An absorbing study of the guilty hangover from the Left’s failure to transform French society in the late 1960s, L’affaire Marcorelle was written and directed, intricately and highly intelligently, by Serge Le Péron, a former editor of Cahiers du cinéma. This film is essential viewing for anyone interested in politics, especially judicial and legal politics.
The film fuses genres: biting satire, straight thriller and paranoid thriller, punctuated by hilarious guilt-ridden dreams. It’s unlike any other movie I’ve seen.

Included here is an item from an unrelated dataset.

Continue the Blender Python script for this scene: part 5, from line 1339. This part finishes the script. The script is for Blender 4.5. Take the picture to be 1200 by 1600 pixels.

Jean-Pierre Léaud is again brilliant, this time as Judge François Marcorelle, a former Marxist who has retained his radical political leanings and is part of a Leftist community of friends, principally through his activist wife. The Marcorelles have a teenaged son and daughter, and one of the film’s most moving aspects consists of glimpses of the progressive home environment from which these children are plainly benefiting. But their father has ghosts with which to wrestle—ones that familially go much further back than 1968. Perhaps I should remind you, though, that Léaud himself famously participated in the 1968 street protests over the firing of Henri Langlois from the Cinémathèque Française, which Langlois had co-founded thirty-two years earlier.
Judge Marcorelle strays from his marriage to have an affair with a Polish emigré, Agnieszka, who turns out to be a prostitute rather than the mere waitress she seems. Actually, Agnieszka is a puppet on a string who embroils the judge in a complicated web of guilt, corruption and betrayal. Irène Jacob is lively and vivid as Agnieszka.
Another fascinating character is Fourcade, a young defense attorney—seemingly the soul of innocence to begin with, but a devious, treacherous man out to make his professional mark any way he can. Mathieu Amalric, as usual, is wonderful as Fourcade.